Soil found to 'slump' near Heritage Division building in Little Rock

Grass slumps in a possible landslide outside the Department of Arkansas Heritage on Monday, June 7.

(Arkansas Democrat-Gazette/Stephen Swofford)
Grass slumps in a possible landslide outside the Department of Arkansas Heritage on Monday, June 7. (Arkansas Democrat-Gazette/Stephen Swofford)

A slow-moving landslide has been discovered near the state Division of Heritage headquarters, Parks, Heritage and Tourism Secretary Stacy Hurst told employees Monday.

Hurst said the "slump" north of the parking lot was first discovered by Theo Witsell, the chief of research and inventory for the Arkansas Natural Heritage Commission, on May 19, according to the email obtained by the Arkansas Democrat-Gazette on Tuesday.

The department building, at North Street and LaHarpe Boulevard, sits atop a steep slope that leads down to the Arkansas River.

Hurst said the department has engaged experts including the Arkansas Geological Survey, the building architect and a geotechnical engineering firm, and professionals will be on site to conduct tests this week.

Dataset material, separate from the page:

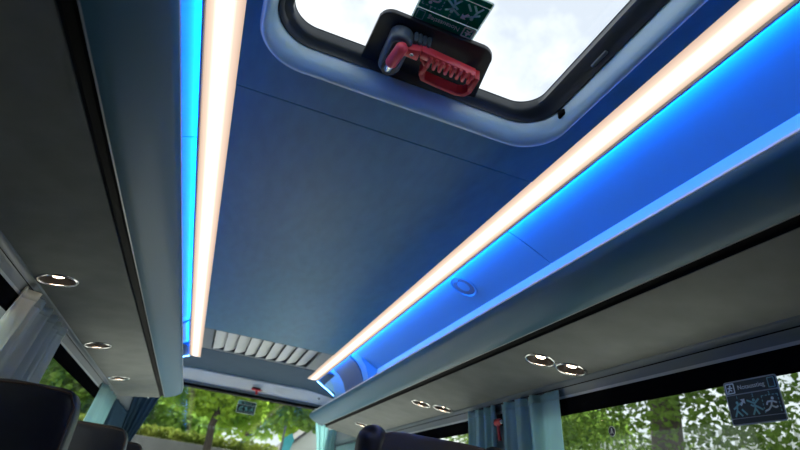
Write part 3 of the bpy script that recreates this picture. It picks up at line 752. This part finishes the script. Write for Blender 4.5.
# ------------------------------------------------------------------ daylight: bright overcast sky
wld = bpy.data.worlds.new('overcast_sky'); bpy.context.scene.world = wld; wld.use_nodes = True
nt = wld.node_tree; bg = nt.nodes['Background']
tc = nt.nodes.new('ShaderNodeTexCoord'); n = nt.nodes.new('ShaderNodeTexNoise'); n.inputs['Scale'].default_value = 3.2; n.inputs['Detail'].default_value = 6; n.inputs['Roughness'].default_value = .55
r = nt.nodes.new('ShaderNodeValToRGB'); r.color_ramp.elements[0].position = .43; r.color_ramp.elements[1].position = .66
r.color_ramp.elements[0].color = (.26, .278, .305, 1); r.color_ramp.elements[1].color = (.52, .525, .53, 1)
nt.links.new(tc.outputs['Generated'], n.inputs['Vector']); nt.links.new(n.outputs['Fac'], r.inputs[0]); nt.links.new(r.outputs[0], bg.inputs[0])
bg.inputs[1].default_value = 1.15
sun = bpy.data.lights.new('sun', 'SUN'); sun.energy = 6.5; sun.angle = math.radians(6); sun.color = (1, .95, .86)
so = bpy.data.objects.new('sun', sun); C.objects.link(so)
so.rotation_euler = Vector((-.22, -.75, -.70)).to_track_quat('-Z', 'Y').to_euler()

# ------------------------------------------------------------------ camera
cam = bpy.data.cameras.new('camera'); co = bpy.data.objects.new('camera', cam); C.objects.link(co)
right = Vector((0.93073058, -0.34491347, 0.12155367)); up = Vector((-0.26795069, -0.41696559, 0.86852871)); fwd = Vector((0.24888356, 0.84093662, 0.48050243))
R = Matrix((right, up, -fwd)).transposed()
co.matrix_world = Matrix.Translation((-.3432, 0, .95)) @ R.to_4x4()
cam.sensor_width = 36; cam.lens = 526.97/800*36; cam.clip_start = .02; cam.clip_end = 300
cam.dof.use_dof = True; cam.dof.focus_distance = 1.7; cam.dof.aperture_fstop = 3.2
sc = bpy.context.scene; sc.camera = co
sc.view_settings.view_transform = 'Standard'; sc.view_settings.look = 'None'; sc.view_settings.exposure = 1.6; sc.view_settings.gamma = 1
sc.view_settings.use_curve_mapping = False
sc.cycles.use_denoising = True
sc.cycles.max_bounces = 8; sc.cycles.diffuse_bounces = 4; sc.cycles.transparent_max_bounces = 24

She said the department will "contract immediately with the geotechnical engineering firm to fully assess the situation and recommend a plan for mitigation."

"The slide does present a danger to the lawn area and, potentially, the parking lot," Hurst said in the email.

Mike Hood, manager of Little Rock's civil engineering division, went to the department headquarters Monday to look at the ground near the parking lot and said the sinking area had settled down about a foot. He told the Democrat-Gazette on Tuesday that the situation "has not shown itself to be immediately catastrophic," and that he and others were monitoring it.

The slope is near part of the Arkansas River Trail. That section isn't connected to the main part of the trail, so there's not much traffic, Hood said, though there are some walkers who use it.

The department blocked off the most northern row of parking spaces as a precautionary measure and to remove some weight, Hurst said.

The Division of Heritage -- when it was the Department of Arkansas Heritage, before state government was reorganized in 2019 -- announced plans to build its headquarters at North Street in 2014. The building was completed in 2016 and also houses the Arkansas Arts Council, the Arkansas Historic Preservation Program and the Arkansas Natural Heritage Commission.

In her email, Hurst said a geotechnical investigation was done in 2014 before the building and parking lot were constructed.

"Measures were taken in the planning and design to ensure safe construction. For example, the building itself is on drilled piers that go down to bedrock," she wrote.

When the new building and parking lot were being constructed, the demolition of a warehouse uncovered remnants of the foundation of an 1890s trolley barn beneath the parking lot, according to an opinion column Hurst wrote for the Democrat-Gazette in 2017. Hurst said the department fully documented the streetcar site.

Hood said the slide at the department headquarters is similar to one that occurred about a decade ago between City Hall and the Union Pacific Railroad tracks after heavy rain and flooding on the Arkansas River.

"We have been aware that there's problems with the river since 2011," he said.

A study that the city commissioned a few years ago found "that there's a lot of loose, unstable soil in that area," Hood said.

Part of that area is in an easement that the city purchased, but the upper section is state property, Hood said.

The city has been planning to execute a project to refill the slope with better material and obtained a $2 million grant from the Federal Lands Access Program to do so, but it has yet to obtain a permit allowing it to proceed from the U.S. Army Corps of Engineers.

"We've got to fix it someday," he said.